The April 1845 issue of Godey’s Lady’s Book, an eminent women’s magazine
published in Philadelphia between 1830 and 1878, contains a short story by
‘Miss Mary Davenant’ called ‘Helen Berkley; or, the Mercenary Marriage’. In
it, the heroine’s potential lover is assessed by comparison to the hero of Regina
Maria Roche’s 1796 Minerva Press novel, The Children of the Abbey: ‘But you
know well enough that you never had such an admirer as he is; so handsome, so
genteel—just like Lord Mortimer in the “Children of the Abbey”’.1 The reference is an intriguing one, suggesting not just the long-lasting and geographically
far-reaching appeal of Roche’s most celebrated novel but also the similar persistence of the London-based Minerva Press itself. With modest origins in the
publications of liveryman-turned-printer-and-bookseller William Lane (1738 or
1745/46–1814) in the 1770s and ’80s,2 the Minerva Press was officially founded
in 1790 and quickly established itself as Britain’s leading publisher of popular
fiction.
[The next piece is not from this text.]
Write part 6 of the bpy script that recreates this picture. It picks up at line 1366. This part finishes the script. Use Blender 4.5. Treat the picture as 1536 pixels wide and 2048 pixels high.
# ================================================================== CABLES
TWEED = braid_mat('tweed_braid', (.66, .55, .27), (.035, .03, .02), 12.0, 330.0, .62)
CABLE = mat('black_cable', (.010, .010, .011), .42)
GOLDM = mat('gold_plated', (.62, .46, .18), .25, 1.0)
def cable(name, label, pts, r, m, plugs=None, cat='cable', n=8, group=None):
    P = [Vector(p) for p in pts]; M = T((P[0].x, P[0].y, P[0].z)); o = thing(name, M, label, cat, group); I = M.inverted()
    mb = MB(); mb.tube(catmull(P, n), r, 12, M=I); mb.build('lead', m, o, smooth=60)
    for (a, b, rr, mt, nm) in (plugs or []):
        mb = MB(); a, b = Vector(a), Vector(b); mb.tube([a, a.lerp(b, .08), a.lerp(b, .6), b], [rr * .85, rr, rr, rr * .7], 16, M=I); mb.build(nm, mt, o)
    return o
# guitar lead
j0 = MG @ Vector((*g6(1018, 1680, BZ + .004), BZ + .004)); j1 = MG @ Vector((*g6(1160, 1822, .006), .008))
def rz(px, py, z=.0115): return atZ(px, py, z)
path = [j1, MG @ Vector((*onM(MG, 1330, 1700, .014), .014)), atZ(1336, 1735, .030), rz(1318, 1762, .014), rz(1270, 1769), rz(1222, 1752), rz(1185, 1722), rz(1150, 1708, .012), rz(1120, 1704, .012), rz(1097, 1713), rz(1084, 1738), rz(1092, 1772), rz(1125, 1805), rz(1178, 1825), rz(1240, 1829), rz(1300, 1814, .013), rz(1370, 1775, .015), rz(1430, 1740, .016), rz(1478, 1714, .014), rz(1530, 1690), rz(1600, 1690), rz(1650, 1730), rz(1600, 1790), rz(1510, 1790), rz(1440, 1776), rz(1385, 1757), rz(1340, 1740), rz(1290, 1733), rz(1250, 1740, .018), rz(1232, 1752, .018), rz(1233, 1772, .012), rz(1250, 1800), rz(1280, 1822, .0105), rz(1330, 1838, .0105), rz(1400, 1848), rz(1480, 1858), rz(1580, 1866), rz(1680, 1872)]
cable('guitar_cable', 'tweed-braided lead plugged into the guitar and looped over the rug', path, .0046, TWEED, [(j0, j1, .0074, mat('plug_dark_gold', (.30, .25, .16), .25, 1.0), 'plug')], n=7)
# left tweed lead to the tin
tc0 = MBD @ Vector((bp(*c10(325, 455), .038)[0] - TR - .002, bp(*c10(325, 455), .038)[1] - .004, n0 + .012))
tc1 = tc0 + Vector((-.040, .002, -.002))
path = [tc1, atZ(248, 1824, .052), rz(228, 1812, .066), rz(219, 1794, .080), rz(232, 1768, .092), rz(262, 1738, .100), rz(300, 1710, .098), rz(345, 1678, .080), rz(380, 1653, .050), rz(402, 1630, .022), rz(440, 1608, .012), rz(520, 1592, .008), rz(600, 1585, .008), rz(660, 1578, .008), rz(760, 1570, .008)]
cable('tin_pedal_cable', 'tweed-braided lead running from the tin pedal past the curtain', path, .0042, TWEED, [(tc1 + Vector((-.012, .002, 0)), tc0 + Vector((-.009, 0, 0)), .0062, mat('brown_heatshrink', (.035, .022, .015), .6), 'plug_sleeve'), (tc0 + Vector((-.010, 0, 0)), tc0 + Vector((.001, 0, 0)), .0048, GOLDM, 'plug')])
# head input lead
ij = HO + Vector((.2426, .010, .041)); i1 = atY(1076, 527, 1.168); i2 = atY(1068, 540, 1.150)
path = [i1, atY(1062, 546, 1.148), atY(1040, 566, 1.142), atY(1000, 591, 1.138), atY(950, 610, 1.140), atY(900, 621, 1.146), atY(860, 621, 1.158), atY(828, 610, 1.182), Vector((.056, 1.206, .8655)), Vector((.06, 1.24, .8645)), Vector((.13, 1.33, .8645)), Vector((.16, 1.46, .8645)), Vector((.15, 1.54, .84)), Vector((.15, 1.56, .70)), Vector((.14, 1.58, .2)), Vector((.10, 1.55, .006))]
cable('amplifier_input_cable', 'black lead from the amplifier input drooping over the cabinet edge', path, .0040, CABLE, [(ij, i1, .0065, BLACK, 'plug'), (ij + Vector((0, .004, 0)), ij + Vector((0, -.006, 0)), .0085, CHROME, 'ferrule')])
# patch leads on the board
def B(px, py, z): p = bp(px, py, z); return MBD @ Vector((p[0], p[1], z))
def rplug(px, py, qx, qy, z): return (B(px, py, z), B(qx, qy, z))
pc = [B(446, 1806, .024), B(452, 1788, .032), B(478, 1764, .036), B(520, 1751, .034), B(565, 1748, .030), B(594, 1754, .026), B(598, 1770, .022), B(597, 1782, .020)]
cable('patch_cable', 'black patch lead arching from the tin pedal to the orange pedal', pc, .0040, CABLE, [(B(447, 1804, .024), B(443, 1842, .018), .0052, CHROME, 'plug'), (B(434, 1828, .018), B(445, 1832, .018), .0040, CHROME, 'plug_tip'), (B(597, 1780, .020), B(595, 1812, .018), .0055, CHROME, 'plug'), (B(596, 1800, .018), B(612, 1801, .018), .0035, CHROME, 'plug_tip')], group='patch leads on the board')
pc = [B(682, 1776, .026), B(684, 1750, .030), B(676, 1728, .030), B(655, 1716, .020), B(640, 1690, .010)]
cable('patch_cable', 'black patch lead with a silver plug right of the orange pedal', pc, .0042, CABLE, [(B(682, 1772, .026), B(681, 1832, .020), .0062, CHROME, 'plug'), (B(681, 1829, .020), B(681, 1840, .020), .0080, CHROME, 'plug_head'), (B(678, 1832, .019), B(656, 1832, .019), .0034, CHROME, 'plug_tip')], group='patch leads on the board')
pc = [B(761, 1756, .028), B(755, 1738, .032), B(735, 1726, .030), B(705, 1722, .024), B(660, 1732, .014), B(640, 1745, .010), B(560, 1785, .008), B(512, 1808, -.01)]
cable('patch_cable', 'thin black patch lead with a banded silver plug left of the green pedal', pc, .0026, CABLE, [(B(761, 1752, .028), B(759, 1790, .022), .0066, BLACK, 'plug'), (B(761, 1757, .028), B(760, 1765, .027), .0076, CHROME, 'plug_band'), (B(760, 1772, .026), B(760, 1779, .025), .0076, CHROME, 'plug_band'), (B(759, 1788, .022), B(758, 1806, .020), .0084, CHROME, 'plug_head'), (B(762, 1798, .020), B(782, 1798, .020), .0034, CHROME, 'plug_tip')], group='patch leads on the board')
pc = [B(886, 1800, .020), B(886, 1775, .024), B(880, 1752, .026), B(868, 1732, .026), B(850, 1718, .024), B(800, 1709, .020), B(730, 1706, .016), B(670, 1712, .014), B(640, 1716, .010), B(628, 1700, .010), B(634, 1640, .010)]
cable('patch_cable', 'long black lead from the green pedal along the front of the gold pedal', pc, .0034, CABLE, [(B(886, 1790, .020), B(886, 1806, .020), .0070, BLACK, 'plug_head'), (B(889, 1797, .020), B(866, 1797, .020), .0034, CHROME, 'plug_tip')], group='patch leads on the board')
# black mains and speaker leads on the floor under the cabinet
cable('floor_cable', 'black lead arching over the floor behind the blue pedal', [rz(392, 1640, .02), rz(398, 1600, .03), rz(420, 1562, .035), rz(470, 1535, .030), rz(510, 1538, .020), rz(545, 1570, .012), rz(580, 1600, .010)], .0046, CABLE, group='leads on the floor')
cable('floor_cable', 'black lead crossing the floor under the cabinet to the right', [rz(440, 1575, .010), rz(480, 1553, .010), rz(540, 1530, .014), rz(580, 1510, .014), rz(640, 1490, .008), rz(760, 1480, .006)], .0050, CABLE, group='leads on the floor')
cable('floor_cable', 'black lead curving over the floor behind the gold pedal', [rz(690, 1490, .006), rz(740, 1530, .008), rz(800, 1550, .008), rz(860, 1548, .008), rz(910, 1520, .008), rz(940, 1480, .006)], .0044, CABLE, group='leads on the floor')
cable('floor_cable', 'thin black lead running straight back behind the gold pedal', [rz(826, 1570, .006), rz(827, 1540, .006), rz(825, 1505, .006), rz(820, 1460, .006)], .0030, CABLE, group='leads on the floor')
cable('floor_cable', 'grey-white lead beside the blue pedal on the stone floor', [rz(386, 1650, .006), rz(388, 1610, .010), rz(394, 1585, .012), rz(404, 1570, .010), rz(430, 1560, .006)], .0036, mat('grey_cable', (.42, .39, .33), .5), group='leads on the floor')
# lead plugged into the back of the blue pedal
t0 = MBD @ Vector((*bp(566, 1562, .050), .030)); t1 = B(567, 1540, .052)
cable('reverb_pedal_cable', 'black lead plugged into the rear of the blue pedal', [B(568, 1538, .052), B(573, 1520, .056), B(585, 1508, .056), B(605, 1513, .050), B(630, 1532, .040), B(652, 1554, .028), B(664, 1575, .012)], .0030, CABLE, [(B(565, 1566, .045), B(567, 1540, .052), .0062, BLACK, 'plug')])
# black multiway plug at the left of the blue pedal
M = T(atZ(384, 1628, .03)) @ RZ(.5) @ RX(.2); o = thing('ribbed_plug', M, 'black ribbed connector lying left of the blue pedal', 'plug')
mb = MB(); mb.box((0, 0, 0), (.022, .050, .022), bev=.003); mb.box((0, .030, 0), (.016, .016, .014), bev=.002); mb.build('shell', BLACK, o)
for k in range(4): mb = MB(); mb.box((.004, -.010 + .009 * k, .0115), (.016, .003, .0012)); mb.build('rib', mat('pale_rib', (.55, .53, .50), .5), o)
It enjoyed particular success amongst readers—and, correspondingly,
attracted the special ire of critics—in the last decade of the eighteenth century
and the first few years of the nineteenth, by which point it was principally categorised and contemptuously dismissed as the purveyor of cheap, unoriginal and
thoroughly forgettable circulating-library fictions. By 1845 and the publication
of ‘Helen Berkley’, the Minerva Press had apparently been consigned to the annals of history (and bad literature): Lane himself had retired in 1809, handing
the business on to his former apprentice Anthony King Newman (d. 1858), who
began publishing with Lane in 1801. Under Newman’s guidance, the press began
to focus more heavily on children’s literature and remainder publication and,
in 1829, omitted ‘Minerva’ from its name altogether, possibly in recognition of
its new specialisations and its inability to compete with now more prominent
and respectable publishers of popular fiction.